Given instruction => Look through the data below and return each line where "script" appears.

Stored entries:
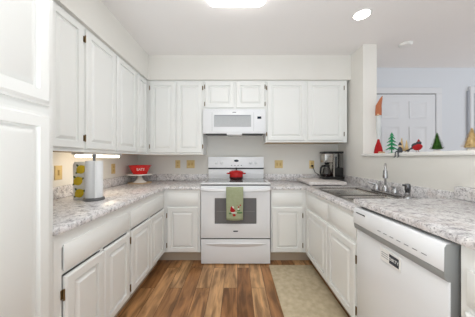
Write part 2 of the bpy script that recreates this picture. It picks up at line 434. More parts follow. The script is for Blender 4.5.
# ---- back base cabinets
c = thing('base_cabinet', 'narrow white base cabinet with one drawer, left of the range', 'cabinet', (-.63, YB, 0))
carcass(c, 'B', FY+.0015, XL+.001, -.425, YB-.001, BZ0, CB, [(BZ0, .145), (.645, .675), (.795, CB)], [(FX, -.80), (-.455, -.425)])
panel('drawer', c, 'B', FY, -.80, -.45, .668, .80, DRAWP); cab_door(c, 'B', FY, -.80, -.45, .135, .645, 'lo')
c = thing('base_cabinet', 'narrow white base cabinet with one drawer, right of the range', 'cabinet', (.58, YB, 0))
carcass(c, 'B', FY+.0005, .383, XR-.001, YB-.001, BZ0, CB, [(BZ0, .145), (.645, .675), (.795, CB)], [(.383, .41), (.735, FXR)])
panel('drawer', c, 'B', FY, .395, .738, .668, .80, DRAWP); cab_door(c, 'B', FY, .395, .738, .135, .645, 'hi')
# ---- sink base
c = thing('sink_cabinet', 'white base cabinet under the steel sink, with two doors and two false fronts', 'cabinet', (1.0, 1.31, 0))
carcass(c, 'R', FXR, 1.312, FY, XR-.001, BZ0, CB, [(BZ0, .145), (.64, .675), (.805, CB)], [(1.312, 1.34), (1.73, 1.76), (2.255, FY)])
panel('false_front', c, 'R', FXR, 1.335, 1.735, .672, .81, DRAWP); panel('false_front', c, 'R', FXR, 1.752, 2.26, .672, .81, DRAWP)
cab_door(c, 'R', FXR, 1.335, 1.735, .137, .64, 'lo'); cab_door(c, 'R', FXR, 1.752, 2.26, .137, .64)
# ---- cabinet nearest the camera on the right
c = thing('base_cabinet', 'white base cabinet at right edge, on the near side of the dishwasher', 'cabinet', (1.1, .1, 0))
carcass(c, 'R', FXR, .1, .715, XR-.001, BZ0, .905, [(BZ0, .145), (.69, .72), (.835, .905)], [(.1, .14), (.66, .715)])
panel('drawer', c, 'R', FXR, .13, .69, .705, .825, DRAWP); cab_door(c, 'R', FXR, .13, .69, .137, .685)
# ---- pantry
c = thing('pantry_cabinet', 'tall white pantry cabinet with stacked raised-panel doors at left edge', 'cabinet', (XL, .2, 0))
carcass(c, 'L', FX, .2, .938, XL+.001, .1, UZ1-.001, [(.1, .15), (1.395, 1.44), (2.17, UZ1-.001)], [(.2, .25), (.895, .938)], top=True)
BIG = [(0, 0), (0, .010), (.010, .012), (.020, .022), (.060, .022), (.064, .007), (.072, .006), (.100, .0225)]
panel('door', c, 'L', FX, .225, .915, 1.43, 2.19, BIG); panel('door', c, 'L', FX, .225, .915, .13, 1.395, BIG)

# ---- upper cabinets, left wall
UD = 'L'
def upper(label, side, face, a0, a1, z0, z1, wall, stiles, doors, bot='birch', toe=False):
    loc = (XL, a0, z0) if side == 'L' else (a0, YB, z0)
    c = thing('wall_cabinet', label, 'cabinet', loc)
    carcass(c, side, face, a0, a1, wall, z0, z1-.001, [(z0, z0+.035), (z1-.035, z1-.001)], stiles, toe=False, top=True, bottom_mat=bot)
    for (d0, d1, h) in doors: cab_door(c, side, face, d0, d1, z0+.024, z1-.022, h, (z0+.105, z1-.1) if z1-z0 > .6 else (z0+.075, z1-.085))
    return c
upper('white wall cabinet on the left wall, partly hidden behind the tall pantry', 'L', UX, .94, 1.552, UZ0, UZ1, XL+.001, [(.94, .975), (1.235, 1.265), (1.525, 1.552)], [(.96, 1.247), (1.255, 1.54, None)] and [(.96, 1.247, None), (1.255, 1.538, None)])
upper('white double-door wall cabinet above the paper towel roll', 'L', UX, 1.552, 2.365, UZ0, UZ1, XL+.001, [(1.552, 1.585), (1.945, 1.985), (2.335, 2.365)], [(1.572, 1.955, 'lo'), (1.975, 2.35, None)])
upper('narrow single-door white wall cabinet on the left wall, in the corner', 'L', UX, 2.365, UY, UZ0, UZ1, XL+.001, [(2.365, 2.4), (2.61, UY)], [(2.385, 2.622, None)])
# ---- upper cabinets, back wall
upper('tall double-door white wall cabinet left of the microwave', 'B', UY, XL+.001, -.447, UZ0, UZ1, YB-.001, [(UX, -1.125), (-.815, -.78), (-.475, -.447)], [(-1.13, -.805, 'lo'), (-.785, -.458, 'hi')])
upper('short double-door white wall cabinet directly above the microwave', 'B', UY, -.446, .363, 1.83, UZ1, YB-.001, [(-.446, -.405), (-.05, -.02), (.33, .363)], [(-.418, -.045, 'lo'), (-.018, .35, 'hi')])
upper('wide double-door white wall cabinet right of the microwave, above the coffee maker', 'B', UY, .364, 1.42, 1.41, UZ1, YB-.001, [(.364, .40), (.86, .91), (1.35, 1.42)], [(.385, .872, 'lo'), (.905, 1.372, 'hi')])

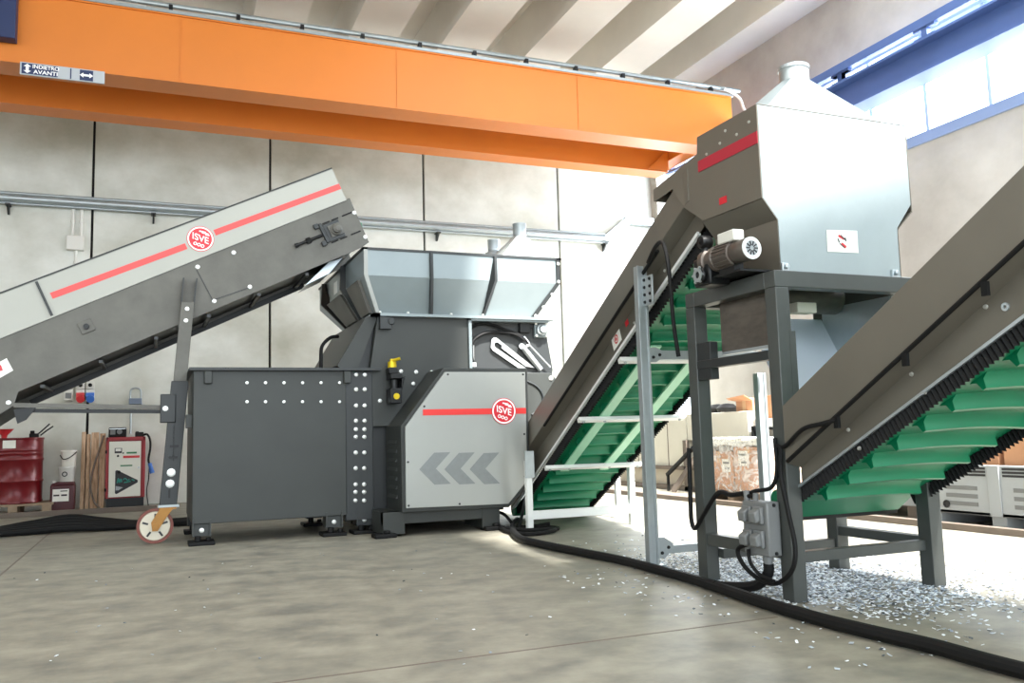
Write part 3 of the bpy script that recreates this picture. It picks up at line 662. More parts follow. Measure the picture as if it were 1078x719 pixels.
bm = B(); box(bm, .235, .285, 7.42, 7.5, .92, 1.03); obj('side_lug', bm, 'anth', rbx, bevel=.004)
def foot(x, y, m='anth', w=.14):
    bm = B(); box(bm, x-w/2, x+w/2, y, y+.14, .07, .2); box(bm, x-w/2, x-w/2+.012, y-.03, y, .07, .2); box(bm, x+w/2-.012, x+w/2, y-.03, y, .07, .2); f = obj('foot', bm, m, sh)
    bm = B(); box(bm, x-w/2-.03, x+w/2+.03, y-.05, y+.16, 0, .03); cyl(bm, (x-.03, y-.01, .03), (x-.03, y-.01, .075), .025, seg=12); cyl(bm, (x+.05, y-.01, .03), (x+.05, y-.01, .06), .02, seg=12); obj('machine_mount', bm, 'black', f, bevel=.006)
    bolts(f, [(x, y-.002, .115)], (0, -1, 0), .017, .014)
    return f
foot(.36, 7.36); foot(1.40, 7.36); foot(1.66, 7.38, 'anth2'); foot(.36, 8.35); foot(1.40, 8.35)
# main body
bm = B(); exz(bm, [(1.70, 1.86), (1.445, 1.43), (1.60, 1.39), (1.735, 1.39), (1.735, .12), (2.96, .12), (2.96, .78), (3.25, .86), (3.44, 1.10), (3.50, 1.40), (3.45, 1.72), (3.43, 1.865)], 7.45, 8.9); obj('body', bm, 'anth2', sh)
bm = B(); exz(bm, [(1.70, 1.86), (1.445, 1.43), (1.47, 1.40), (1.62, 1.40), (1.80, 1.86)], 7.40, 7.45); obj('shoulder_plate', bm, 'anth', sh)
bm = B(); exz(bm, [(1.79, 1.86), (1.72, 1.40), (1.72, .9), (2.63, .9), (2.63, 1.86)], 7.36, 7.45); fp = obj('front_plate', bm, 'anth', sh, bevel=.004)
bm = B(); box(bm, 2.62, 2.65, 7.33, 7.46, 1.37, 1.86); box(bm, 2.62, 3.42, 7.33, 7.46, 1.835, 1.865); obj('recess_frame', bm, 'hop', sh, bevel=.003)
bolts(fp, [onY(*p, 7.36) for p in ((422, 391), (438, 391.7), (454.5, 392), (470, 392.3), (435, 404), (400, 422))], (0, -1, 0), .016, .014)
p = onY(408, 336, 7.36); bm = B(); box(bm, 1.80, 1.90, 7.31, 7.36, 1.74, 1.85); cyl(bm, (1.90, 7.30, 1.81), (1.90, 7.36, 1.81), .03, seg=14); obj('lug', bm, 'anth2', fp, bevel=.004)
bm = B(); tube(bm, [(1.52, 7.75, 1.72), (1.44, 7.7, 1.70), (1.36, 7.65, 1.62), (1.34, 7.6, 1.5), (1.34, 7.6, 1.38)], .016, 8, 6); obj('black_hose', bm, 'black', sh)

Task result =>
Write part 2 of the bpy script that recreates this picture. It picks up at line 434. More parts follow. The script is for Blender 4.5.
Write part 3 of the bpy script that recreates this picture. It picks up at line 662. More parts follow. Measure the picture as if it were 1078x719 pixels.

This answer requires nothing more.